Task to complete — Find every line in the records below that contains the word "pixels", and copy each such line.

Data records —
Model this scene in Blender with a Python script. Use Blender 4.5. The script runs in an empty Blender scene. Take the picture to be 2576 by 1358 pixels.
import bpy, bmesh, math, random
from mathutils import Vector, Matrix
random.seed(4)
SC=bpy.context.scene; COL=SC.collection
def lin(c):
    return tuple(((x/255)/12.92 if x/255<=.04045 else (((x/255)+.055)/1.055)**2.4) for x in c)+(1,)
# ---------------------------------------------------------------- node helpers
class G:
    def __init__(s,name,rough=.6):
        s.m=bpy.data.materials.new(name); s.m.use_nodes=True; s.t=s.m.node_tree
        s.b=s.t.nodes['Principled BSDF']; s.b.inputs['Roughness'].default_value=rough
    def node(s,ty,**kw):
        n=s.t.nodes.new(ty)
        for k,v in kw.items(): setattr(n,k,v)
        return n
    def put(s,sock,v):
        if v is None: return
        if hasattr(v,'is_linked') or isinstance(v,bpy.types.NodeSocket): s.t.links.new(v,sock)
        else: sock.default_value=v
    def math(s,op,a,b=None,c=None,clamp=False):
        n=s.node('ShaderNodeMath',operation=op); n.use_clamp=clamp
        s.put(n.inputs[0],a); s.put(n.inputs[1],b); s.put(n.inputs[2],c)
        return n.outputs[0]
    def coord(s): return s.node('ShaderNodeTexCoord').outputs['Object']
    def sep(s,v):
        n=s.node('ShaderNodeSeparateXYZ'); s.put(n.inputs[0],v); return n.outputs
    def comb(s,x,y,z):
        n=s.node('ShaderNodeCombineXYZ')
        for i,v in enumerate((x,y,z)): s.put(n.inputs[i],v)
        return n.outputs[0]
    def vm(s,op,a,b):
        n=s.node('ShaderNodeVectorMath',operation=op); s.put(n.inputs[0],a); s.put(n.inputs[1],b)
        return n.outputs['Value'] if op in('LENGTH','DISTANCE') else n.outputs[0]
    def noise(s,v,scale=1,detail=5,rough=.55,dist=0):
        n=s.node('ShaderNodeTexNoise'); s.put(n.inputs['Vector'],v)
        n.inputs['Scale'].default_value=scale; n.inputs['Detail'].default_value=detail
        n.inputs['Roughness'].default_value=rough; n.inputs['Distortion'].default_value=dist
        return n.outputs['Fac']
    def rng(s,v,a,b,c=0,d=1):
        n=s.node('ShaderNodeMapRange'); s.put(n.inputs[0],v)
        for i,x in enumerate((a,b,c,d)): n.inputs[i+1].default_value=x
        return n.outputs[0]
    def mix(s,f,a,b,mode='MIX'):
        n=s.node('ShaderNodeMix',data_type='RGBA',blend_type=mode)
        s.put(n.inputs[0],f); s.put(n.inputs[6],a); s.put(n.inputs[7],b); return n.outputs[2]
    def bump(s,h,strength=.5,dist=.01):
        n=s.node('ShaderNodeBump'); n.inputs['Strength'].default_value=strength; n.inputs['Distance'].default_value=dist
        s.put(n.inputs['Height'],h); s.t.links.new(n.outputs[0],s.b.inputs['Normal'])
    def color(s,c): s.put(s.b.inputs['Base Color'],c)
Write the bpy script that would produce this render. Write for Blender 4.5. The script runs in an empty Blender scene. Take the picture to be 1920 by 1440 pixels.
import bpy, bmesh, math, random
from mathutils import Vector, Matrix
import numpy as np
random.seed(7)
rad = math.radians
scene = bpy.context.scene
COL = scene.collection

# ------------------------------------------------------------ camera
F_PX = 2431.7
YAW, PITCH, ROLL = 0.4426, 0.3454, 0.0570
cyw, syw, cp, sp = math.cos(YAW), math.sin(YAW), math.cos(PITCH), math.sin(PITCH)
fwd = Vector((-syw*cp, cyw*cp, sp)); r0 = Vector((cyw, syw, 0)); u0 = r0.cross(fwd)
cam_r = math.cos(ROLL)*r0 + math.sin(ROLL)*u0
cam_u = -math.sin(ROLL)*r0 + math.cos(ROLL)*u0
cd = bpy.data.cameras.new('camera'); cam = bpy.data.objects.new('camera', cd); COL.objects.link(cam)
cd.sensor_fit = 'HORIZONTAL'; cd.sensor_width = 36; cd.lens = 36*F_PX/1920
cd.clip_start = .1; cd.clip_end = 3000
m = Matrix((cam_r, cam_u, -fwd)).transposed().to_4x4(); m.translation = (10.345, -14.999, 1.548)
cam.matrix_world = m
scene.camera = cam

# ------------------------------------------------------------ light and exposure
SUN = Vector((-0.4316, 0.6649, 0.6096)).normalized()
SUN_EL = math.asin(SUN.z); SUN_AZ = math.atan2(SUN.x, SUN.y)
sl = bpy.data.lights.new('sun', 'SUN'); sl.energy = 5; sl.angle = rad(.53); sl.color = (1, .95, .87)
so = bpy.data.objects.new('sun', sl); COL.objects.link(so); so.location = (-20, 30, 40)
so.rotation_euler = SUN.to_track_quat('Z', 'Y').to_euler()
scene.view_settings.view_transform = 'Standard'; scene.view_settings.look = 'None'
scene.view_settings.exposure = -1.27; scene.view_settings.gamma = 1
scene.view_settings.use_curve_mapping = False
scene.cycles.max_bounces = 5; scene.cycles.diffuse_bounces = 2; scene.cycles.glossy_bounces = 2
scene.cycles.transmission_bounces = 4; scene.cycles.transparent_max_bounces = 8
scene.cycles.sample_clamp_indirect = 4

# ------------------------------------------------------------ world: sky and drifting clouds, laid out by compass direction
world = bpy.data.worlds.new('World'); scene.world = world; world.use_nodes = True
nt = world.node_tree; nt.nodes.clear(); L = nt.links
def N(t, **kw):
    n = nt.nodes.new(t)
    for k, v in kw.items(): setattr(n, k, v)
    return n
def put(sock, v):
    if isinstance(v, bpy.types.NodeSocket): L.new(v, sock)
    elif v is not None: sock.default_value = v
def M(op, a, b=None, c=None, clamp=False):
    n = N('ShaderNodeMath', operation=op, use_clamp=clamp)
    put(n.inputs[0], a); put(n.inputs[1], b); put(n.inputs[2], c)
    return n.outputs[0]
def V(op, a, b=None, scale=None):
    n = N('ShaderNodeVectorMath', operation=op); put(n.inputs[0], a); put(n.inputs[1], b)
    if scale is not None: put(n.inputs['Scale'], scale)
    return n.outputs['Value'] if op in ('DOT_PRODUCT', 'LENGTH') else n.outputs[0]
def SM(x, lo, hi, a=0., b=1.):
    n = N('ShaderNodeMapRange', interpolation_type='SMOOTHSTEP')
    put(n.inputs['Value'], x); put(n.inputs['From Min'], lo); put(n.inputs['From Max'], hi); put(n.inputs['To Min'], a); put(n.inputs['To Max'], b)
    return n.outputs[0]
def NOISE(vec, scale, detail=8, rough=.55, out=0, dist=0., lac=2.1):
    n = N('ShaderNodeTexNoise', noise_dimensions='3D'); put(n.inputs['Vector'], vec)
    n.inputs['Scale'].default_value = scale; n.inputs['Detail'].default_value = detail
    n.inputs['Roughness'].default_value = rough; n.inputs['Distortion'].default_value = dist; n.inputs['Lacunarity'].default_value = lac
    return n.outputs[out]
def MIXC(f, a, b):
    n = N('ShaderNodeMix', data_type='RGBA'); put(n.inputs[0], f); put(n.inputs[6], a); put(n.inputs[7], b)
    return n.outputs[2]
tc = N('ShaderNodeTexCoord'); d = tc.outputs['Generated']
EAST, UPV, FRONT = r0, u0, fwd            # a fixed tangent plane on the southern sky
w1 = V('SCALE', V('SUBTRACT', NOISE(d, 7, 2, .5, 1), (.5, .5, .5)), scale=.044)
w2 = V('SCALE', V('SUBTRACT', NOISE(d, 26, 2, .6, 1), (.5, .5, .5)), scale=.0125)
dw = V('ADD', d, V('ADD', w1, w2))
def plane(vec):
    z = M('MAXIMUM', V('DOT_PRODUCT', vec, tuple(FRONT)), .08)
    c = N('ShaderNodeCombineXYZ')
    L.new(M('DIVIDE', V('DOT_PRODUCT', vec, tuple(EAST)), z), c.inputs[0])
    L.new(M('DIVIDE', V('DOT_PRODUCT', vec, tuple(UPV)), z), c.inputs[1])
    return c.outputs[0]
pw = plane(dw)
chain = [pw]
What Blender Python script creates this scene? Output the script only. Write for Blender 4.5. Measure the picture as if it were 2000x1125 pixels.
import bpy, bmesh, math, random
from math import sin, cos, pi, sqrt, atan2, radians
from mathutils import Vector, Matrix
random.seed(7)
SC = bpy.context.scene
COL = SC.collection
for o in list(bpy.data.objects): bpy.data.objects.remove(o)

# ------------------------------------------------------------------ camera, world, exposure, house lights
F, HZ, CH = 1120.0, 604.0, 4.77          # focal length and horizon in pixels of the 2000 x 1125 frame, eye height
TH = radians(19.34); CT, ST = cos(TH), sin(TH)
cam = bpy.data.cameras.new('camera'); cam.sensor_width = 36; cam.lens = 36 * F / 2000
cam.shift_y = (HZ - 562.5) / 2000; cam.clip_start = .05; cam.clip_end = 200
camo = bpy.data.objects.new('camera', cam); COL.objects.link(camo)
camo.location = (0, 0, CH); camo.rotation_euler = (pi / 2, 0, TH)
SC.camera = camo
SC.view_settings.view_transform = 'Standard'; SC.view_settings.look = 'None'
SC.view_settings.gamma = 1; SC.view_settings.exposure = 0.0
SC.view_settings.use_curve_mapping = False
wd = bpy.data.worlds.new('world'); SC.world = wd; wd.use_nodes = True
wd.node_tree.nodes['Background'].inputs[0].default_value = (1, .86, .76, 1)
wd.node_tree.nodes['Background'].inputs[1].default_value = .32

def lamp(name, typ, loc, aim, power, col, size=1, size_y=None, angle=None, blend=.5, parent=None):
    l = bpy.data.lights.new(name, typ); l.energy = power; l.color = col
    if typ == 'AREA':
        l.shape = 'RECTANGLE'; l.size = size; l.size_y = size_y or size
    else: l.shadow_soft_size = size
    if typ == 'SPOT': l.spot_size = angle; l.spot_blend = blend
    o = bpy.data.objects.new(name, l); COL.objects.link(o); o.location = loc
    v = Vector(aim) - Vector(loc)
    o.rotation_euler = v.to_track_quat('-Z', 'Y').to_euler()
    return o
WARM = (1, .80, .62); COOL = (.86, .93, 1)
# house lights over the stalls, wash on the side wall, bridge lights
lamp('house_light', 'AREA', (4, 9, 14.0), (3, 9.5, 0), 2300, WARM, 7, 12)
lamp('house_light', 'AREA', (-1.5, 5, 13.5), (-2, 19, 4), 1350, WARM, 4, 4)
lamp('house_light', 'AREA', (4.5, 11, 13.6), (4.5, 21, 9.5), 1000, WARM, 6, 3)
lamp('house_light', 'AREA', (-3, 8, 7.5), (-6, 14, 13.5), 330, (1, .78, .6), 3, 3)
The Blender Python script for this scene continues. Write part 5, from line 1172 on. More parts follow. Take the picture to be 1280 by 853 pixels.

Task solution —
Model this scene in Blender with a Python script. Use Blender 4.5. The script runs in an empty Blender scene. Take the picture to be 2576 by 1358 pixels.
Write the bpy script that would produce this render. Write for Blender 4.5. The script runs in an empty Blender scene. Take the picture to be 1920 by 1440 pixels.
What Blender Python script creates this scene? Output the script only. Write for Blender 4.5. Measure the picture as if it were 2000x1125 pixels.
F, HZ, CH = 1120.0, 604.0, 4.77          # focal length and horizon in pixels of the 2000 x 1125 frame, eye height
The Blender Python script for this scene continues. Write part 5, from line 1172 on. More parts follow. Take the picture to be 1280 by 853 pixels.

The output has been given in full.